Room of Mysteries

The last of the rooms aligned in the wing of the papal palace built by Nicholas V (1447-1455) and defined as “secret rooms”, reserved for private use by the pontiff, is named after the Mysteries of Faith, or rather the exceptional events in the most significant episodes during the life of the Virgin Mary and of Christ: the Annunciation, the Birth of Christ, the Adoration of the Magi, the Resurrection, the Ascension, the Descent of the Holy Spirit, and the Assumption of the Virgin.
The first three and the last two episodes represent, respectively, joyful and triumphant moments in the life of Mary, to whom Pope Alexander VI was particularly devoted.
This was the last room decorated by Pinturicchio, who entrusted it largely to his workshop, and who produced his masterpiece in the memorable and splendid expressive portrait of Alexander VI, attired in lavish pontifical vestments and kneeling at the feet of Christ in the Resurrection.
The room is crowned with a vault in the form of a cross with two larger bays separated by an arch, decorated with the usual profusion of heraldic emblems (bull, double crown) and in the lower bays, eight medallions depicting the busts of prophets identified as Micah, Joel, Jeremiah, Zephaniah, Isaiah, Solomon, Malachi and David, holding scrolls on which verses are inscribed, foretelling the Mysteries below.
The restoration works completed in 2006 recovered the original brilliance of the colours and revealed that the decoration of the walls, considered to have been from the eighteenth century and covered with tapestries when the room was adapted to accommodate the works of the Collection of Modern Religious Art (1973), were instead originals.

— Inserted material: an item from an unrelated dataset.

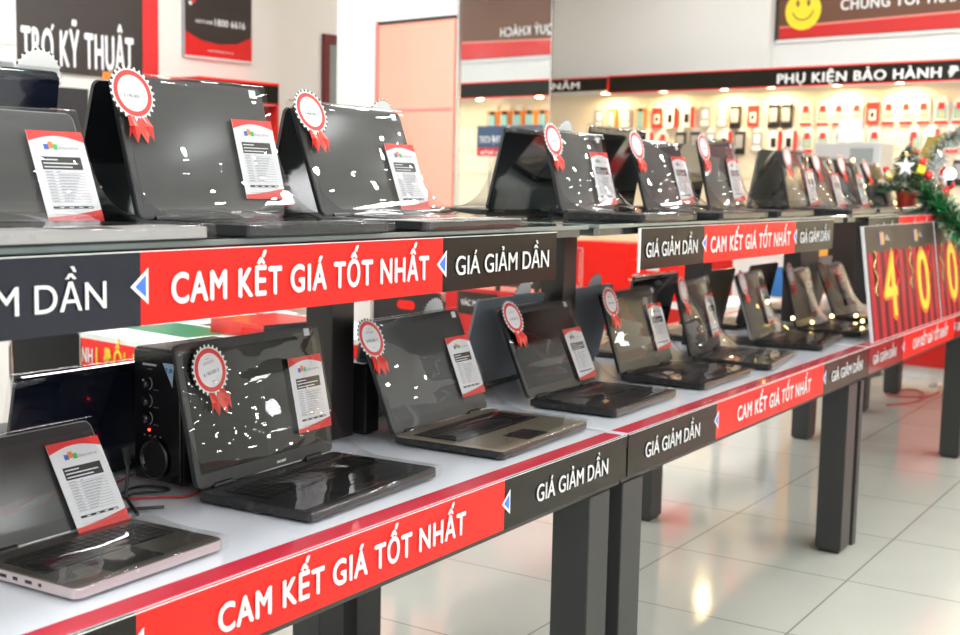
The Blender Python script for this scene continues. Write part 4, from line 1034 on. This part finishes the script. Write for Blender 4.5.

Various faux niches emerged, in which liturgical objects and papal insignia were located, as well as refined grotesques, imitating the Roman paintings which had been discovered during those years in Nero’s Domus Aurea, giving rise to a taste for the antique. This tendency was widespread and enjoyed limitless success throughout the whole of the sixteenth century and would certainly have been known to Pinturicchio.